Communications innovatorRobert W. Galvin

Galvin’s father, Paul, founded the Galvin Manufacturing Co. in 1928, to make battery eliminators for radios, which at the time were almost exclusively battery operated. The senior Galvin then bought a patent for automotive radios and changed the company’s name, combining “motor” and “Victrola” to make a new brand, “Motorola”, which made car radios. Robert Galvin joined the family-run company in 1940 at age 18, as the company came out with a new product just in time for the U.S. involvement in World War II: the “Walkie-Talkie”. The U.S. military bought $10 million worth, launching Motorola into two-way radio communications. Robert Galvin took over as CEO in 1959, and under his watch, the company went from $290 million in sales to $10.8 billion, with a number of “firsts” and inventions:

  • the first “car phone” (1946)
  • the communications system for America’s first artificial satellite (Explorer 1, 1958), as well as the radio systems for the Apollo moon missions
  • the first “large-screen” (19-inch), transistorized, cordless portable television (1960)
  • the first portable telephone for public use (1973)
  • the first cellular phone (the DynaTAC 8000X, 1983)

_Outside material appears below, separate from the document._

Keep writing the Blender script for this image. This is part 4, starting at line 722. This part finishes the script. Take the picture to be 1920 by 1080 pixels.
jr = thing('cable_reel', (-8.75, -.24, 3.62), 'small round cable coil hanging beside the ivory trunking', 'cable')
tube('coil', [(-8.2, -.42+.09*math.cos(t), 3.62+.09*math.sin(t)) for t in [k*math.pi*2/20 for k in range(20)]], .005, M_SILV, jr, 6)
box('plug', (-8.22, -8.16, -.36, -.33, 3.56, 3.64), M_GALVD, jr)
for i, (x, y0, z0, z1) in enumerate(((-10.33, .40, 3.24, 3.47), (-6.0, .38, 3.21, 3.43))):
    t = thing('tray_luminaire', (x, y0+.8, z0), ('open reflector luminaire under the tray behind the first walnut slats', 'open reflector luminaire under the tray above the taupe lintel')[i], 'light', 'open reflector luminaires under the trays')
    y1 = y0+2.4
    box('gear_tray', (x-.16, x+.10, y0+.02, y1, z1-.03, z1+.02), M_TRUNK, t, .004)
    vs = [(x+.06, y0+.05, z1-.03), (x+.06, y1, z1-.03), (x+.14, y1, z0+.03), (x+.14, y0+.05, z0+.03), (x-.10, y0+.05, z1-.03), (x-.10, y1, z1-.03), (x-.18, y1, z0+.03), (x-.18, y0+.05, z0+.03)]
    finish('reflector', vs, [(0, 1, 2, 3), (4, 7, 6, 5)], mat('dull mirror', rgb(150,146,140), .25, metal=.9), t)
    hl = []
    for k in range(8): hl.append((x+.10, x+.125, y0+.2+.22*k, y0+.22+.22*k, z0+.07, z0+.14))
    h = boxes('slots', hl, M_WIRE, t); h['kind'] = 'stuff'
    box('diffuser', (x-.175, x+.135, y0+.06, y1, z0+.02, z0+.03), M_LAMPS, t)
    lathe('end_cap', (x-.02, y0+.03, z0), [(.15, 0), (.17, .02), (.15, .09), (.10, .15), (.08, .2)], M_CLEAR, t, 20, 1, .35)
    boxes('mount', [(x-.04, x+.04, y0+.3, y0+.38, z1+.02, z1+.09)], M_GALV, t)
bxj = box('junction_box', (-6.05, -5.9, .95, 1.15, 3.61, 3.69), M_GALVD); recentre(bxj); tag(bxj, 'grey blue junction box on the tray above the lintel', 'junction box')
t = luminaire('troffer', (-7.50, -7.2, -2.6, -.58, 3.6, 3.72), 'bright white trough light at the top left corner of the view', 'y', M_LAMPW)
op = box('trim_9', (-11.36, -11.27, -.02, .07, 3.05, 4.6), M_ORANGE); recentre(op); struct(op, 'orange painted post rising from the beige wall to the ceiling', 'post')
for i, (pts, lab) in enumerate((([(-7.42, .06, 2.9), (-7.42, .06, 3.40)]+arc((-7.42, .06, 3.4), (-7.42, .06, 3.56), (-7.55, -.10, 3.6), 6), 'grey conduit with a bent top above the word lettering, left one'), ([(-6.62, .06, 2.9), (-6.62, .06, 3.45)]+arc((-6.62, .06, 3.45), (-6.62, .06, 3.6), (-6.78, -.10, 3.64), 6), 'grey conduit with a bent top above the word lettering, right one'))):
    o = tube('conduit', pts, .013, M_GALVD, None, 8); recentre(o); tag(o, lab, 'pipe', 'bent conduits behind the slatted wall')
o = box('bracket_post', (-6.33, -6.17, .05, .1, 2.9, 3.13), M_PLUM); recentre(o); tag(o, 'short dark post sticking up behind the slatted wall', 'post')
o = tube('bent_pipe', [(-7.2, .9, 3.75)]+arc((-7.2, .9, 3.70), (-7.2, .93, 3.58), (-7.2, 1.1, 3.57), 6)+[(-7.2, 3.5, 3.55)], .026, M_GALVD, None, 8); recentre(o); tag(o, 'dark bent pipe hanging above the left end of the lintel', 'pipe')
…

The company was also known for its 6800 and 68000 microprocessor, and in 1986 invented the “Six Sigma” quality improvement process, which led the company to receive the first-ever Malcolm Baldrige National Quality Award (1988). There were misses, too, such as coming out with a color TV set in 1957 — before color transmission protocols were standardized in 1960. But all in all, Galvin “had this amazing ability to see what was coming down the pike,” says Harry Mark Petrakis, who has written histories of the company and its founders. Galvin retired in 1990, and died October 11 at 89.